__DATASET CONTENT__
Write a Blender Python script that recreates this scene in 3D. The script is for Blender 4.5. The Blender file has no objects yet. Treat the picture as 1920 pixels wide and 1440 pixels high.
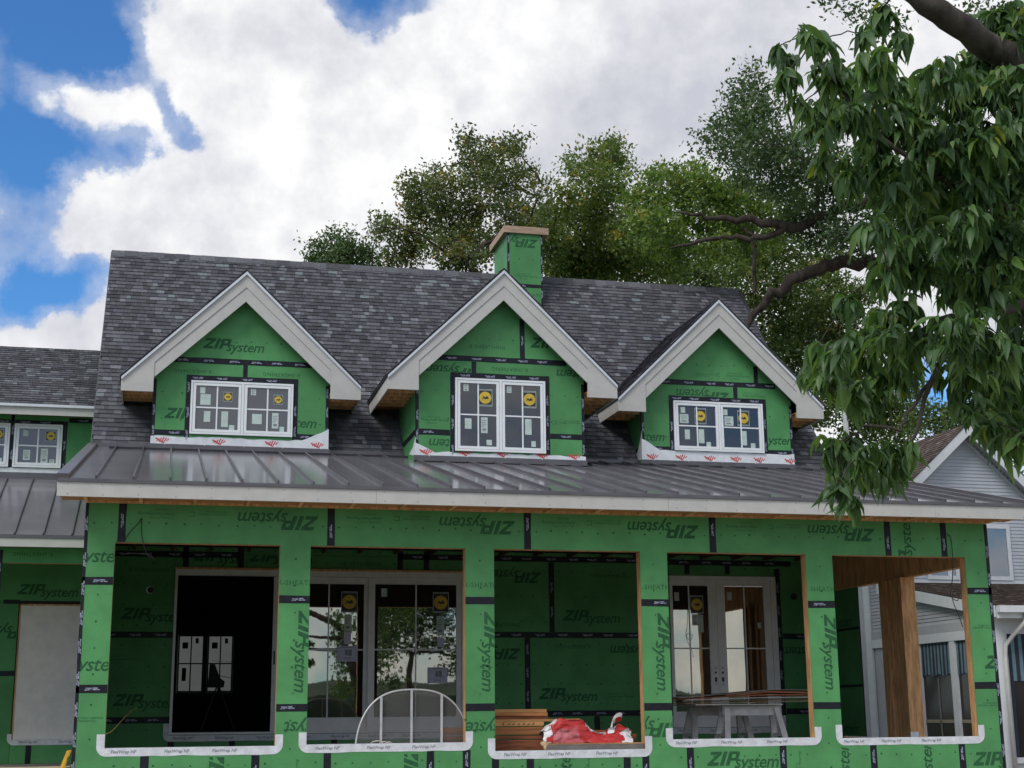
import bpy, bmesh, math, random
import numpy as np
from mathutils import Vector, Matrix

R_ = random.Random(7)
scene = bpy.context.scene
COL = scene.collection

# ------------------------------------------------------------------ camera
YAW, PITCH, ROLL = -0.23651, 0.22453, -0.00911
cyw, syw, cp, sp = math.cos(YAW), math.sin(YAW), math.cos(PITCH), math.sin(PITCH)
fwd = Vector((-syw * cp, cyw * cp, sp)); rgt = Vector((cyw, syw, 0)); upv = rgt.cross(fwd)
r2 = rgt * math.cos(ROLL) + upv * math.sin(ROLL); u2 = -rgt * math.sin(ROLL) + upv * math.cos(ROLL)
cam_data = bpy.data.cameras.new('camera')
cam = bpy.data.objects.new('camera', cam_data); COL.objects.link(cam)
m = Matrix((r2, u2, -fwd)).transposed().to_4x4(); m.translation = Vector((0.51884, -17.31052, 1.6))
cam.matrix_world = m
cam_data.sensor_width = 36.0; cam_data.lens = 50.785; cam_data.clip_start = 0.1; cam_data.clip_end = 3000
scene.camera = cam

# ------------------------------------------------------------------ light
SUN_EL, SUN_AZ = math.radians(46), math.radians(232)     # azimuth clockwise from +Y, seen from above
scene.view_settings.view_transform = 'Standard'
scene.view_settings.look = 'None'
scene.view_settings.exposure = 0.42
scene.view_settings.gamma = 1.0
scene.view_settings.use_curve_mapping = False
sd = bpy.data.lights.new('sun', 'SUN'); sd.energy = 1.5; sd.angle = math.radians(25); sd.color = (1, .96, .9)
so = bpy.data.objects.new('sun', sd); COL.objects.link(so)
sdir = Vector((math.sin(SUN_AZ) * math.cos(SUN_EL), math.cos(SUN_AZ) * math.cos(SUN_EL), math.sin(SUN_EL)))
so.rotation_euler = (-sdir).to_track_quat('-Z', 'Y').to_euler(); so.location = (0, 0, 30)

# ------------------------------------------------------------------ node helpers
def N(t, kind, **kw):
    n = t.nodes.new(kind)
    for k, v in kw.items():
        if k.startswith('i_'):
            n.inputs[int(k[2:])].default_value = v
        else:
            setattr(n, k, v)
    return n
def math_(t, op, a, b=None, c=None, clamp=False):
    n = t.nodes.new('ShaderNodeMath'); n.operation = op; n.use_clamp = clamp
    for i, v in enumerate((a, b, c)):
        if v is None: continue
        if isinstance(v, (int, float)): n.inputs[i].default_value = v
        else: t.links.new(v, n.inputs[i])
    return n.outputs[0]
def smooth(t, v, a, b):
    n = t.nodes.new('ShaderNodeMapRange'); n.interpolation_type = 'SMOOTHSTEP'
    t.links.new(v, n.inputs[0]); n.inputs[1].default_value = a; n.inputs[2].default_value = b
    return n.outputs[0]
def noise(t, vec, scale, detail=4, rough=.55, dist=0.0):
    n = t.nodes.new('ShaderNodeTexNoise'); n.inputs['Scale'].default_value = scale
    n.inputs['Detail'].default_value = detail; n.inputs['Roughness'].default_value = rough
    n.inputs['Distortion'].default_value = dist
    if vec is not None: t.links.new(vec, n.inputs['Vector'])
    return n
def mixc(t, f, a, b, mode='MIX'):
    n = t.nodes.new('ShaderNodeMix'); n.data_type = 'RGBA'; n.blend_type = mode
    if isinstance(f, (int, float)): n.inputs[0].default_value = f
    else: t.links.new(f, n.inputs[0])
    for i, v in ((6, a), (7, b)):
        if isinstance(v, tuple): n.inputs[i].default_value = (*v, 1)
        else: t.links.new(v, n.inputs[i])
    return n.outputs[2]

# ------------------------------------------------------------------ sky
# cloud banks and gaps: direction, angular size, weight
SKYB = [(-0.0974, 0.8984, 0.4282, 0.05538020525752645, -1.2), (-0.0683, 0.8964, 0.4379, 0.04799617788985626, -1.1), (-0.108, 0.9332, 0.3427, 0.029536109470680773, -0.9), (-0.1028, 0.9522, 0.2875, 0.020306075261093032, -1.0), (0.1166, 0.8851, 0.4505, 0.031382116312598324, -1.2), (0.0982, 0.8822, 0.4606, 0.02584409578684568, -0.8), (0.1435, 0.8743, 0.4636, 0.022152082103010583, -0.6), (-0.0002, 0.9235, 0.3835, 0.014768054735340387, -0.75), (-0.0127, 0.9191, 0.3938, 0.010337638314738272, -0.5), (-0.0319, 0.9312, 0.3631, 0.018460068419175486, -0.6), (-0.0696, 0.9554, 0.287, 0.022152082103010583, -0.85), (-0.1023, 0.9238, 0.3689, 0.022152082103010583, -0.9), (0.1032, 0.9139, 0.3927, 0.009599235577971252, -0.45), (-0.0575, 0.9096, 0.4116, 0.022152082103010583, -0.5), (0.1716, 0.8698, 0.4626, 0.016614061577257935, -0.35), (0.4904, 0.8472, 0.2045, 0.022152082103010583, -1.3), (-0.0463, 0.9532, 0.2989, 0.014768054735340387, -0.5), (-0.0053, 0.9237, 0.3831, 0.014768054735340387, -0.5), (-0.0318, 0.9325, 0.3598, 0.020306075261093032, -0.8), (-0.0623, 0.9307, 0.3603, 0.020306075261093032, -0.9), (-0.0854, 0.931, 0.3548, 0.022152082103010583, -1), (0.0174, 0.9249, 0.3799, 0.016614061577257935, -0.5), (-0.0165, 0.9151, 0.403, 0.01292204789342284, -0.6), (-0.0394, 0.9054, 0.4227, 0.016614061577257935, -0.5), (-0.0939, 0.9445, 0.3148, 0.014768054735340387, -0.3), (-0.063, 0.9547, 0.2908, 0.022152082103010583, -0.9), (-0.0827, 0.9567, 0.2792, 0.018460068419175486, -0.8), (-0.1023, 0.9562, 0.2742, 0.018460068419175486, -0.8), (-0.0567, 0.9185, 0.3913, 0.02584409578684568, 0.75), (-0.0797, 0.9205, 0.3825, 0.018460068419175486, 0.55), (-0.0079, 0.8989, 0.4381, 0.03322812315451587, 0.5), (0.0348, 0.9099, 0.4133, 0.05538020525752645, 0.6), (0.0714, 0.8933, 0.4438, 0.040612150522186065, 0.5), (-0.0305, 0.9434, 0.3302, 0.05907221894136155, 0.7), (-0.0705, 0.948, 0.3103, 0.02584409578684568, 0.45), (-0.0785, 0.9626, 0.2592, 0.040612150522186065, 0.9), (0.0631, 0.9348, 0.3495, 0.09230034209587742, 0.7), (0.1767, 0.8953, 0.409, 0.08122430104437213, 0.7), (0.2825, 0.8715, 0.4009, 0.1107604105150529, 0.8), (0.3625, 0.828, 0.4278, 0.1107604105150529, 0.7), (0.4718, 0.8333, 0.2879, 0.1107604105150529, 0.5), (0.1451, 0.8829, 0.4467, 0.018460068419175486, 0.4), (0.1837, 0.8754, 0.4472, 0.022152082103010583, 0.4)]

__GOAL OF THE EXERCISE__
Retype the whole listing exactly and leave the pictures out.

__WRITTEN ANSWER__
Write a Blender Python script that recreates this scene in 3D. The script is for Blender 4.5. The Blender file has no objects yet. Treat the picture as 1920 pixels wide and 1440 pixels high.
import bpy, bmesh, math, random
import numpy as np
from mathutils import Vector, Matrix

R_ = random.Random(7)
scene = bpy.context.scene
COL = scene.collection

# ------------------------------------------------------------------ camera
YAW, PITCH, ROLL = -0.23651, 0.22453, -0.00911
cyw, syw, cp, sp = math.cos(YAW), math.sin(YAW), math.cos(PITCH), math.sin(PITCH)
fwd = Vector((-syw * cp, cyw * cp, sp)); rgt = Vector((cyw, syw, 0)); upv = rgt.cross(fwd)
r2 = rgt * math.cos(ROLL) + upv * math.sin(ROLL); u2 = -rgt * math.sin(ROLL) + upv * math.cos(ROLL)
cam_data = bpy.data.cameras.new('camera')
cam = bpy.data.objects.new('camera', cam_data); COL.objects.link(cam)
m = Matrix((r2, u2, -fwd)).transposed().to_4x4(); m.translation = Vector((0.51884, -17.31052, 1.6))
cam.matrix_world = m
cam_data.sensor_width = 36.0; cam_data.lens = 50.785; cam_data.clip_start = 0.1; cam_data.clip_end = 3000
scene.camera = cam

# ------------------------------------------------------------------ light
SUN_EL, SUN_AZ = math.radians(46), math.radians(232)     # azimuth clockwise from +Y, seen from above
scene.view_settings.view_transform = 'Standard'
scene.view_settings.look = 'None'
scene.view_settings.exposure = 0.42
scene.view_settings.gamma = 1.0
scene.view_settings.use_curve_mapping = False
sd = bpy.data.lights.new('sun', 'SUN'); sd.energy = 1.5; sd.angle = math.radians(25); sd.color = (1, .96, .9)
so = bpy.data.objects.new('sun', sd); COL.objects.link(so)
sdir = Vector((math.sin(SUN_AZ) * math.cos(SUN_EL), math.cos(SUN_AZ) * math.cos(SUN_EL), math.sin(SUN_EL)))
so.rotation_euler = (-sdir).to_track_quat('-Z', 'Y').to_euler(); so.location = (0, 0, 30)

# ------------------------------------------------------------------ node helpers
def N(t, kind, **kw):
    n = t.nodes.new(kind)
    for k, v in kw.items():
        if k.startswith('i_'):
            n.inputs[int(k[2:])].default_value = v
        else:
            setattr(n, k, v)
    return n
def math_(t, op, a, b=None, c=None, clamp=False):
    n = t.nodes.new('ShaderNodeMath'); n.operation = op; n.use_clamp = clamp
    for i, v in enumerate((a, b, c)):
        if v is None: continue
        if isinstance(v, (int, float)): n.inputs[i].default_value = v
        else: t.links.new(v, n.inputs[i])
    return n.outputs[0]
def smooth(t, v, a, b):
    n = t.nodes.new('ShaderNodeMapRange'); n.interpolation_type = 'SMOOTHSTEP'
    t.links.new(v, n.inputs[0]); n.inputs[1].default_value = a; n.inputs[2].default_value = b
    return n.outputs[0]
def noise(t, vec, scale, detail=4, rough=.55, dist=0.0):
    n = t.nodes.new('ShaderNodeTexNoise'); n.inputs['Scale'].default_value = scale
    n.inputs['Detail'].default_value = detail; n.inputs['Roughness'].default_value = rough
    n.inputs['Distortion'].default_value = dist
    if vec is not None: t.links.new(vec, n.inputs['Vector'])
    return n
def mixc(t, f, a, b, mode='MIX'):
    n = t.nodes.new('ShaderNodeMix'); n.data_type = 'RGBA'; n.blend_type = mode
    if isinstance(f, (int, float)): n.inputs[0].default_value = f
    else: t.links.new(f, n.inputs[0])
    for i, v in ((6, a), (7, b)):
        if isinstance(v, tuple): n.inputs[i].default_value = (*v, 1)
        else: t.links.new(v, n.inputs[i])
    return n.outputs[2]

# ------------------------------------------------------------------ sky
# cloud banks and gaps: direction, angular size, weight
SKYB = [(-0.0974, 0.8984, 0.4282, 0.05538020525752645, -1.2), (-0.0683, 0.8964, 0.4379, 0.04799617788985626, -1.1), (-0.108, 0.9332, 0.3427, 0.029536109470680773, -0.9), (-0.1028, 0.9522, 0.2875, 0.020306075261093032, -1.0), (0.1166, 0.8851, 0.4505, 0.031382116312598324, -1.2), (0.0982, 0.8822, 0.4606, 0.02584409578684568, -0.8), (0.1435, 0.8743, 0.4636, 0.022152082103010583, -0.6), (-0.0002, 0.9235, 0.3835, 0.014768054735340387, -0.75), (-0.0127, 0.9191, 0.3938, 0.010337638314738272, -0.5), (-0.0319, 0.9312, 0.3631, 0.018460068419175486, -0.6), (-0.0696, 0.9554, 0.287, 0.022152082103010583, -0.85), (-0.1023, 0.9238, 0.3689, 0.022152082103010583, -0.9), (0.1032, 0.9139, 0.3927, 0.009599235577971252, -0.45), (-0.0575, 0.9096, 0.4116, 0.022152082103010583, -0.5), (0.1716, 0.8698, 0.4626, 0.016614061577257935, -0.35), (0.4904, 0.8472, 0.2045, 0.022152082103010583, -1.3), (-0.0463, 0.9532, 0.2989, 0.014768054735340387, -0.5), (-0.0053, 0.9237, 0.3831, 0.014768054735340387, -0.5), (-0.0318, 0.9325, 0.3598, 0.020306075261093032, -0.8), (-0.0623, 0.9307, 0.3603, 0.020306075261093032, -0.9), (-0.0854, 0.931, 0.3548, 0.022152082103010583, -1), (0.0174, 0.9249, 0.3799, 0.016614061577257935, -0.5), (-0.0165, 0.9151, 0.403, 0.01292204789342284, -0.6), (-0.0394, 0.9054, 0.4227, 0.016614061577257935, -0.5), (-0.0939, 0.9445, 0.3148, 0.014768054735340387, -0.3), (-0.063, 0.9547, 0.2908, 0.022152082103010583, -0.9), (-0.0827, 0.9567, 0.2792, 0.018460068419175486, -0.8), (-0.1023, 0.9562, 0.2742, 0.018460068419175486, -0.8), (-0.0567, 0.9185, 0.3913, 0.02584409578684568, 0.75), (-0.0797, 0.9205, 0.3825, 0.018460068419175486, 0.55), (-0.0079, 0.8989, 0.4381, 0.03322812315451587, 0.5), (0.0348, 0.9099, 0.4133, 0.05538020525752645, 0.6), (0.0714, 0.8933, 0.4438, 0.040612150522186065, 0.5), (-0.0305, 0.9434, 0.3302, 0.05907221894136155, 0.7), (-0.0705, 0.948, 0.3103, 0.02584409578684568, 0.45), (-0.0785, 0.9626, 0.2592, 0.040612150522186065, 0.9), (0.0631, 0.9348, 0.3495, 0.09230034209587742, 0.7), (0.1767, 0.8953, 0.409, 0.08122430104437213, 0.7), (0.2825, 0.8715, 0.4009, 0.1107604105150529, 0.8), (0.3625, 0.828, 0.4278, 0.1107604105150529, 0.7), (0.4718, 0.8333, 0.2879, 0.1107604105150529, 0.5), (0.1451, 0.8829, 0.4467, 0.018460068419175486, 0.4), (0.1837, 0.8754, 0.4472, 0.022152082103010583, 0.4)]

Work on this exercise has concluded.